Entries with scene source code
--------

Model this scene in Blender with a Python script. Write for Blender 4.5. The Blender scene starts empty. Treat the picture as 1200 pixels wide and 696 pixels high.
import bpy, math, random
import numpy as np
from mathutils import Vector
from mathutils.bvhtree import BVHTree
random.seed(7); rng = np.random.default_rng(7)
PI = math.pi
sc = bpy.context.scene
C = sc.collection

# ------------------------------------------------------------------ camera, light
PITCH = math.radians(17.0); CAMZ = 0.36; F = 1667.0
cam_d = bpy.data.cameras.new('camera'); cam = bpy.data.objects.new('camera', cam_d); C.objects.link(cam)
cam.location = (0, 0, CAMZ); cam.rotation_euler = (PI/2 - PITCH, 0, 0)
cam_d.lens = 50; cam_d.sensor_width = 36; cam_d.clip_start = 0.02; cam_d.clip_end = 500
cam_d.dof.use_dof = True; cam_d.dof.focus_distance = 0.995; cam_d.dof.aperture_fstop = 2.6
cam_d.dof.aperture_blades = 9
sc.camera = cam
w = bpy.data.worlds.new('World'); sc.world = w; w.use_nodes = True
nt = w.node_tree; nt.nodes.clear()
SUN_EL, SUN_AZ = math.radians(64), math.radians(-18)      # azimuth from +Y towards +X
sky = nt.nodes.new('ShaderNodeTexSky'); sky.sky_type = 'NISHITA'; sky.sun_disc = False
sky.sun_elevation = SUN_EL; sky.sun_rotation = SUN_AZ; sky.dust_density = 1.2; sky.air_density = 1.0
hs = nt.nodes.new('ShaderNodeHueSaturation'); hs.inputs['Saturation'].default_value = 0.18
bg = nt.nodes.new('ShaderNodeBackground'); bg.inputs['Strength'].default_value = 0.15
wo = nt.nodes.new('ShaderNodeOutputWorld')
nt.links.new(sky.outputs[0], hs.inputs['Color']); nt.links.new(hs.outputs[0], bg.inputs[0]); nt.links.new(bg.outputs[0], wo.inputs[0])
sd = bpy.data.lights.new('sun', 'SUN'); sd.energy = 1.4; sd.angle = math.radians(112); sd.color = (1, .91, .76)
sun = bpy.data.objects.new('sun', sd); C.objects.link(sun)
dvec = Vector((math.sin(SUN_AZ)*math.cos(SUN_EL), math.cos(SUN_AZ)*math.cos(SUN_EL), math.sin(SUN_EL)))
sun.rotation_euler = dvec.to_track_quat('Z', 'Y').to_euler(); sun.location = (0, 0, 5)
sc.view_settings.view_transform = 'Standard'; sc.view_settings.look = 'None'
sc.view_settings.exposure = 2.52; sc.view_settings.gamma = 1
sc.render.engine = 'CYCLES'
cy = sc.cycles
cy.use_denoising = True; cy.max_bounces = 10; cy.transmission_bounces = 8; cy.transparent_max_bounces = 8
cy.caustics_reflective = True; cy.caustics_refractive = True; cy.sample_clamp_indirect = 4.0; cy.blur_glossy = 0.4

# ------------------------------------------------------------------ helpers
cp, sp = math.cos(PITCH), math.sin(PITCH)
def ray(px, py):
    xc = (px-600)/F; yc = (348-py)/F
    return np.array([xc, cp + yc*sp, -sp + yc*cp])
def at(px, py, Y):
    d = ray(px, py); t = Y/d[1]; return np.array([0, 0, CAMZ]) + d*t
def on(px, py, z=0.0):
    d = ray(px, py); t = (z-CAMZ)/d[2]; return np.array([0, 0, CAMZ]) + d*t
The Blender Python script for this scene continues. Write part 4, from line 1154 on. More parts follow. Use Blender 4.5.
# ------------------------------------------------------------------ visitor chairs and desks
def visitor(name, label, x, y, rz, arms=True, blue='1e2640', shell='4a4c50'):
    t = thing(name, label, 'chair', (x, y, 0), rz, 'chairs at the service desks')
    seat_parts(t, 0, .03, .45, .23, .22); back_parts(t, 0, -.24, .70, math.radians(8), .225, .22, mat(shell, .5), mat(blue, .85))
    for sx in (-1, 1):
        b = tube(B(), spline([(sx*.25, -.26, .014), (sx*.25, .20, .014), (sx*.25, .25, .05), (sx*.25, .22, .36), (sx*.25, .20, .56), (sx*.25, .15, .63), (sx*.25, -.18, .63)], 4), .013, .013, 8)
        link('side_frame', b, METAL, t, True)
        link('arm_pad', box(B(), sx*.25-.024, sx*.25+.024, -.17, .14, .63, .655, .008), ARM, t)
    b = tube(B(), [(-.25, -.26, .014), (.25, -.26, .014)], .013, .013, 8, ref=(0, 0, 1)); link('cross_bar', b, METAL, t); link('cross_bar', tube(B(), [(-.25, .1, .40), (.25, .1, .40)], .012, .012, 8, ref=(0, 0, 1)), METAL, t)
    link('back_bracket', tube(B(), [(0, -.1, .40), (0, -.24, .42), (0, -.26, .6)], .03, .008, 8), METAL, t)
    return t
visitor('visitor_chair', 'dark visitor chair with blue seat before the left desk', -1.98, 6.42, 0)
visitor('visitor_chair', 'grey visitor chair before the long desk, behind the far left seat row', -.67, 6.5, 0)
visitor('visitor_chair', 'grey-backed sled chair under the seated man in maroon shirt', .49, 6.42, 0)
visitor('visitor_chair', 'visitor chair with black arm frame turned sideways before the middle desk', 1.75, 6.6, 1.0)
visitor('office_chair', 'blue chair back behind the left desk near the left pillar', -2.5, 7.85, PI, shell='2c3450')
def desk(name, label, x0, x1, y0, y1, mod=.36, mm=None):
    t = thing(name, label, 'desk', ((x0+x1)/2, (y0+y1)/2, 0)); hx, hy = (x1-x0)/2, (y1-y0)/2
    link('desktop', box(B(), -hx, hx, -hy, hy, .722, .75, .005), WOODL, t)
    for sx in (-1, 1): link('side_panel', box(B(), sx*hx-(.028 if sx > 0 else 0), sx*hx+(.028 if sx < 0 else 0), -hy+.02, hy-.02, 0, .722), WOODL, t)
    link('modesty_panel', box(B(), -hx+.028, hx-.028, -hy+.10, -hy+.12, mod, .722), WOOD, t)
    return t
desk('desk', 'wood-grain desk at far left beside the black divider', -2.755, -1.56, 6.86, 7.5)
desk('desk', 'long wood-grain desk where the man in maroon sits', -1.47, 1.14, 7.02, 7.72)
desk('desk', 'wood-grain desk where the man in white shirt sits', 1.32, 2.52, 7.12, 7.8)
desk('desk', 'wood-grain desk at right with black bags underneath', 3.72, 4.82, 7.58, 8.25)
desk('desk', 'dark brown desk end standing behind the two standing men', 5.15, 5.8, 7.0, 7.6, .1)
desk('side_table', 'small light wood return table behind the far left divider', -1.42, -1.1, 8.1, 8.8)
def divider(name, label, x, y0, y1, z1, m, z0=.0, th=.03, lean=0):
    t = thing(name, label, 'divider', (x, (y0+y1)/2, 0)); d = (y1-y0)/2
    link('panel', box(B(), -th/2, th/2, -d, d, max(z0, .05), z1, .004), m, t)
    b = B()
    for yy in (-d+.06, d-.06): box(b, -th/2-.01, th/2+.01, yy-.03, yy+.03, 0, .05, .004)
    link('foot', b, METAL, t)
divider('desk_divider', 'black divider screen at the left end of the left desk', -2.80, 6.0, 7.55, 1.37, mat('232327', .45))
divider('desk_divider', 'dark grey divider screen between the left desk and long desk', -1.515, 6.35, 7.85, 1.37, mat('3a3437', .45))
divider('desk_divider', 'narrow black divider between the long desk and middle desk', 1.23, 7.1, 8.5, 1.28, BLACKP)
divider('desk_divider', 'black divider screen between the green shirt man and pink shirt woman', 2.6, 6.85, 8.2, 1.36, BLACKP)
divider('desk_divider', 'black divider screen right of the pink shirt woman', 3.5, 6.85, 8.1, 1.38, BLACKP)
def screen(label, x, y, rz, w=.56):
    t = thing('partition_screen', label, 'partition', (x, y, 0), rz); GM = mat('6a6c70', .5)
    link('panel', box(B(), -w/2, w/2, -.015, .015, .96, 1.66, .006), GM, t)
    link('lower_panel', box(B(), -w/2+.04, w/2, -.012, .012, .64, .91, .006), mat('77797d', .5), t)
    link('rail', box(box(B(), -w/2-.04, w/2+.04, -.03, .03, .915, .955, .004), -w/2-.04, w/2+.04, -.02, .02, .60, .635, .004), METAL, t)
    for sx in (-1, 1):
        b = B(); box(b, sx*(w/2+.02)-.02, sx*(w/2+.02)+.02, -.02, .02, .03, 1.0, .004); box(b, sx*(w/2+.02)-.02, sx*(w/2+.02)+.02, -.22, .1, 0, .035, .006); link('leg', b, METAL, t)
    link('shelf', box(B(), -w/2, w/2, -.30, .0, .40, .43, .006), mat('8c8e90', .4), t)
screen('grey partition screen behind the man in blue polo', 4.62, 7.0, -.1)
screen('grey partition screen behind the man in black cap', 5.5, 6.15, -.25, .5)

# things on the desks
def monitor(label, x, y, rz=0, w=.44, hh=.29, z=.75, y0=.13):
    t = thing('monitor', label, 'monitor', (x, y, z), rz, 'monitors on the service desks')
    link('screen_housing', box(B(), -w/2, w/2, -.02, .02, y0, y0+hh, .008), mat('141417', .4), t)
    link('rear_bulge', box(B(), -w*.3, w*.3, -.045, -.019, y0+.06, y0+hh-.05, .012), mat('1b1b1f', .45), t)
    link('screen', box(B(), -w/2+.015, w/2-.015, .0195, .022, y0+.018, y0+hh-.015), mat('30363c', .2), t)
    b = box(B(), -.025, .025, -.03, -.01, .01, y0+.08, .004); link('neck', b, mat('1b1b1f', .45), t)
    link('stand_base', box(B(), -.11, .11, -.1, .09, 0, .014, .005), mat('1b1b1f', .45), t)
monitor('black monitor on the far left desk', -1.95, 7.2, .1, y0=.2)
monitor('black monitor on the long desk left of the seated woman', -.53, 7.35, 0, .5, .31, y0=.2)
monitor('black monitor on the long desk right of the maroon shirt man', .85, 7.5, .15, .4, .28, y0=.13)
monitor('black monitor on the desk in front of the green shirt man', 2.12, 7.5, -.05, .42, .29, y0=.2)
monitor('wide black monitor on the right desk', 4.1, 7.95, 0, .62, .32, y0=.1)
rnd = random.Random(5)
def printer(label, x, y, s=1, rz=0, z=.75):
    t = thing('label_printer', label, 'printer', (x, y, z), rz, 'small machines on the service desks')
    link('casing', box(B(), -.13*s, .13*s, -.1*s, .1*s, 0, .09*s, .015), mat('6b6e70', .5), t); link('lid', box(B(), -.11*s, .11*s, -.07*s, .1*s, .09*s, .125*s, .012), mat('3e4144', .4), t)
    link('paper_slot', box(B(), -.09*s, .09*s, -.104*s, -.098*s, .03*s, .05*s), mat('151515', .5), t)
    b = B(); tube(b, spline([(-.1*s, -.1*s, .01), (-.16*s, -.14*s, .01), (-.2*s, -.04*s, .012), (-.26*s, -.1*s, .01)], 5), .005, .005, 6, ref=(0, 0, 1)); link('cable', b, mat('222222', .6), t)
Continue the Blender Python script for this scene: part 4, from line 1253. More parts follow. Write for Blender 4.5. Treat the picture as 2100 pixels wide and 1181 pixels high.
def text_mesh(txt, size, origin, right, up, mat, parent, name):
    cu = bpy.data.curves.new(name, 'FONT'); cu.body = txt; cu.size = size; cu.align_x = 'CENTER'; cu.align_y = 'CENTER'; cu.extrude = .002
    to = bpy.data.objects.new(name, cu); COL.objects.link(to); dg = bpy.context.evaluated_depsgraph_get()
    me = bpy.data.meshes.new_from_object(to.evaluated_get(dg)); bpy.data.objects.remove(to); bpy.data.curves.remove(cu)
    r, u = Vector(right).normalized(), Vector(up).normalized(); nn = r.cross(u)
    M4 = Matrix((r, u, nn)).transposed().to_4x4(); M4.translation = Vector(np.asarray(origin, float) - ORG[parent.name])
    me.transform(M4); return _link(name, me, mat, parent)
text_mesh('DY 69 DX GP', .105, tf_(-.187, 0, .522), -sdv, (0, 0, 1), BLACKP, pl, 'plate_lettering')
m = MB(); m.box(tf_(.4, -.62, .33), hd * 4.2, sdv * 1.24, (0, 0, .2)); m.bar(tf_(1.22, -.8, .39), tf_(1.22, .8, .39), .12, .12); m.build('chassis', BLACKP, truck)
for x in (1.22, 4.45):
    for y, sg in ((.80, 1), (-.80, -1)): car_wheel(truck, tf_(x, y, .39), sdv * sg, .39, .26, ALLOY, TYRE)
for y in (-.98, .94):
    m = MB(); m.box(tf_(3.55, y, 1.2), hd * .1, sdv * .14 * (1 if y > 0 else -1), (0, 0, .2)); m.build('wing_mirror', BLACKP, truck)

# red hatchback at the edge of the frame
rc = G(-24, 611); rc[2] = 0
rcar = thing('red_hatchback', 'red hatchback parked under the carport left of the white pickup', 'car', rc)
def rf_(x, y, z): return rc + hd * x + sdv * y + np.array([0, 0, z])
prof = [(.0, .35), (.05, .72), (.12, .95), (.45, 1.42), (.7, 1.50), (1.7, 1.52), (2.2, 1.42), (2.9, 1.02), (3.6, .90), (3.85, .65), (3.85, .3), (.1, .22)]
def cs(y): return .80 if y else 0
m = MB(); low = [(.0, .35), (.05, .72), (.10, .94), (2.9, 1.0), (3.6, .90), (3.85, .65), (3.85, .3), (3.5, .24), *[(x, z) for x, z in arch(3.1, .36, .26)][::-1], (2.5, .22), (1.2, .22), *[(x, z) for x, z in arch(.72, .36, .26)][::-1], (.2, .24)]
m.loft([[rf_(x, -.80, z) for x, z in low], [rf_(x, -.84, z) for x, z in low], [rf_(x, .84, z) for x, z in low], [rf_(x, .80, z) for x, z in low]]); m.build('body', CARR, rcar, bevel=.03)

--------

Take the lines from the first line of the records through the line holding "C = sc.collection", both included, and please reproduce them exactly with nothing added.

Model this scene in Blender with a Python script. Write for Blender 4.5. The Blender scene starts empty. Treat the picture as 1200 pixels wide and 696 pixels high.
import bpy, math, random
import numpy as np
from mathutils import Vector
from mathutils.bvhtree import BVHTree
random.seed(7); rng = np.random.default_rng(7)
PI = math.pi
sc = bpy.context.scene
C = sc.collection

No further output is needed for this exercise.